Industria 5.0 e incentivi della Zes non sono cumulabili: bisognerebbe riflettere anche su questo vincolo?
Sappiamo che gli aiuti non devono superare una determinata soglia. Ma la totale incompatibilità tra i due strumenti vuol dire lasciare indietro il Mezzogiorno, un’area del paese che ha assolutamente bisogno di crescere e di essere spinta verso le transizioni.
Su Transizione 4.0 il governo ha fatto marcia indietro, bloccando la compensazione dei crediti d’imposta per il 2023- 2024. Un impatto notevole sulla liquidità delle imprese?
L’obiettivo di questo provvedimento è controllare la spesa pubblica e siamo per primi noi imprenditori a riconoscerne l’importanza, ma intervenire in corsa senza avere già predisposto una soluzione crea un grave danno alle imprese: le imprese si sono trovate all’improvviso con una norma retroattiva e di fatto non applicabile, dal momento che manca la piattaforma per comunicare, come viene chiesto, l’ammontare complessivo degli investimenti che si vogliono realizzare.
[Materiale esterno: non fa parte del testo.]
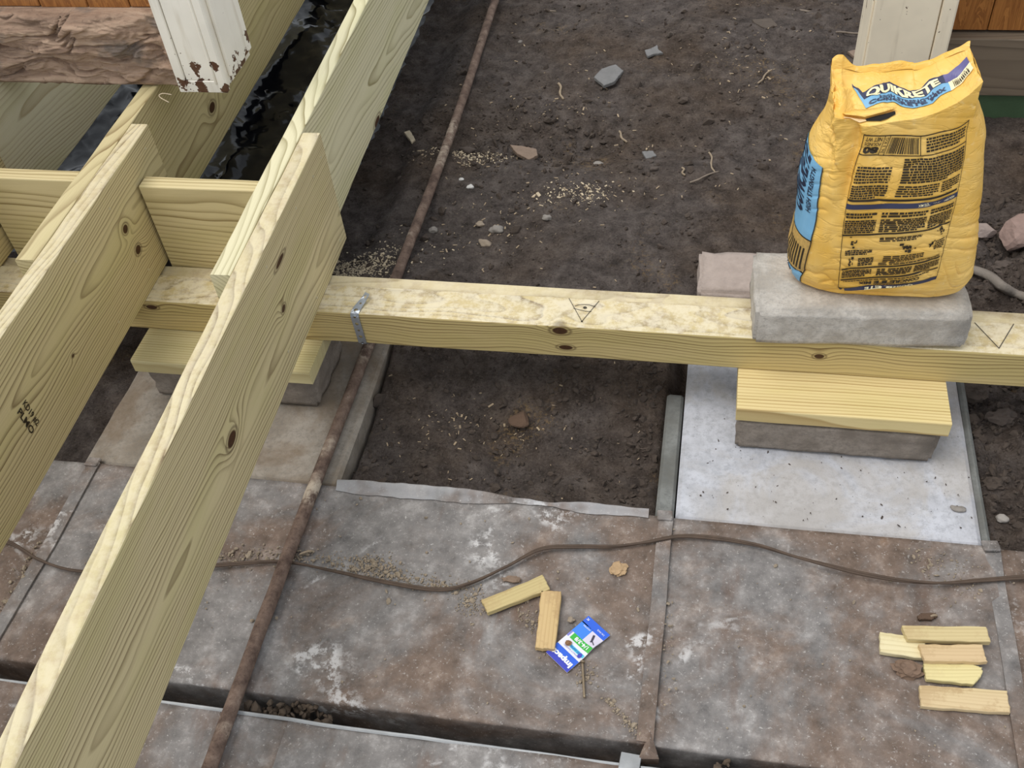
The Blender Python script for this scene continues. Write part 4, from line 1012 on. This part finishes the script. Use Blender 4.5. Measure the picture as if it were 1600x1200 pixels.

Un cambio di rotta annunciato pochi giorni prima della dichiarazione fiscale. Si rischia di minare ulteriormente la credibilità dello Stato. Non siamo ovviamente d’accordo sulla retroattività e sui contenuti di questo provvedimento e a questo punto crediamo sia necessario risolvere in fretta gli aspetti tecnici.
L’Italia è cresciuta più degli altri paesi, ma siamo comunque tra lo 0,9 e l’ 1,1%. La spinta agli investimenti è essenziale?
Lo è ed è dimostrato dai fatti. Quando ci sono stati a disposizione strumenti come Industria 4.0, incentivi alla ricerca e sviluppo, l’industria italiana ha dimostrato di avere la forza e la voglia di coglierli. Abbiamo rinnovato il parco produttivo, siamo diventati più competitivi. Lo dimostrano i dati dell’export e appunto la crescita. Bisogna assolutamente stringere i tempi se non vogliamo perdere questo 2024. Attivare gli investimenti, una volta determinate le regole, ha bisogno come minimo di qualche mese di tempo e ne abbiamo già perso troppo.